Tuesday, February 17, 2009

The President's Sister: Rose Cleveland

Last week, our guessing game was President Cleveland's sister, Rose, so now let's learn a little something about her.

When Grover Cleveland came to the White House, he was a bachelor and so his sister, Rose Elizabeth Cleveland, came with him to act as the official hostess until his marriage to Frances Folsom. Frances Cleveland, a young White House bride, was loved by the public and so Rose's contributions are often overlooked.

Rose Cleveland was a serious academic and found her duties tiresome and actually conjugated Greek verbs in her head during receptions, but she did her duty for her brother. The National First Ladies Library biography gives us an interesting view of Rose Cleveland that includes the possibility of homosexuality:
Rose Elizabeth "Libbie" Cleveland was born 13 June, 1846; she was educated at the Houghton Seminary and taught literature in Lafayette, Indiana and later at Hamilton College.

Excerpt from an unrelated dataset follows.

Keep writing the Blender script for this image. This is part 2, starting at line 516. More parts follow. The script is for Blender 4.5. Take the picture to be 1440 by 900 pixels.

Publicly, Rose Cleveland was considered a "bluestocking," a serious, academic woman with little patience for those women who focused only on clothing and entertaining. Her private letters, however, reveal the frustration she experienced as a result of following the unwritten code of social proprieties that Victorian First Ladies had followed, such as not dining in private homes or appearing in the public markets. She had a love of Gilbert & Sullivan productions, however, and often managed to even coax her hard-working brother out of the White House to attend the theater with her. Her facility with the classics came in handy when, during the endless receiving lines she found quite dull, she conjugated Greek and Latin verbs in her head. While she largely remained disinterested in politics, she didn't hesitate to express her anti-Catholicism to the President in her warnings to him not to appoint too many "papists" to federal positions. Most of her friends were theatrical or literary professionals. Rose Cleveland was herself notable as the first First Lady, though not a presidential wife, to publish books she wrote during her incumbency. Her first book George Eliot's Poetry and Other Studies was published while she was in the White House, in June of 1885; it went through 12 editions in a year and earned her some $25,000. The following year - still as White House hostess - she published You and I: Or moral, intellectual and social culture, a 545 page treatise considering the changes wrought on 1886 American life. Her last book, The Soliloquies of St. Augustine, translated into English, With Notes and Introduction by the Translator was published in 1910 by Little, Brown, and Company.

In 1889, just months after her brother's first term of the presidency ended, the 44 year old Rose Cleveland began a romantic friendship with Evangeline Simpson, a wealthy 30-year-old widow, whom she met while on vacation in Florida. After returning to their respective homes, the two women exchanged what can only be described as a series of increasingly erotic letters. "I tremble at the thought of you," Cleveland wrote. "I dare not think of your arms." Simpson, in return, addressed Cleveland as "my Clevy, my Viking, my Everything." When Simpson enclosed a photo of herself in a letter, Cleveland replied that "the look of it [is] all making me wild." After a few years, however, Simpson chose to follow a more conventional path. In 1892, she became engaged to an Episcopal bishop twice her age. The decision, Cleveland wrote, hurt her deeply. Nevertheless, she wished the couple well on the occasion of their 1893 wedding - on White House stationery. He died in 1901, and after Evangeline had observed the traditional one-year of mourning, she abruptly left for Europe and was joined by Rose, the two women living together in Italy.

They settled there permanently in 1910. Evangeline Whipple lived for 12 years beyond Rose Cleveland, who died on 26 November, 1918. The two women are buried alongside each other in Italy.

Hope you enjoyed this information about Rose's life.

1 comment:

coriolan said...

In his autobiography "Marching Along," John Philip Sousa spoke very highly of Rose Cleveland (as he did of Cleveland himself, who he called a "great man"). Sousa also noted that Cleveland seemed more care-woen after his marriage to Frances Folsom (Sousa conducted the Marine band on Cleveland's wedding day).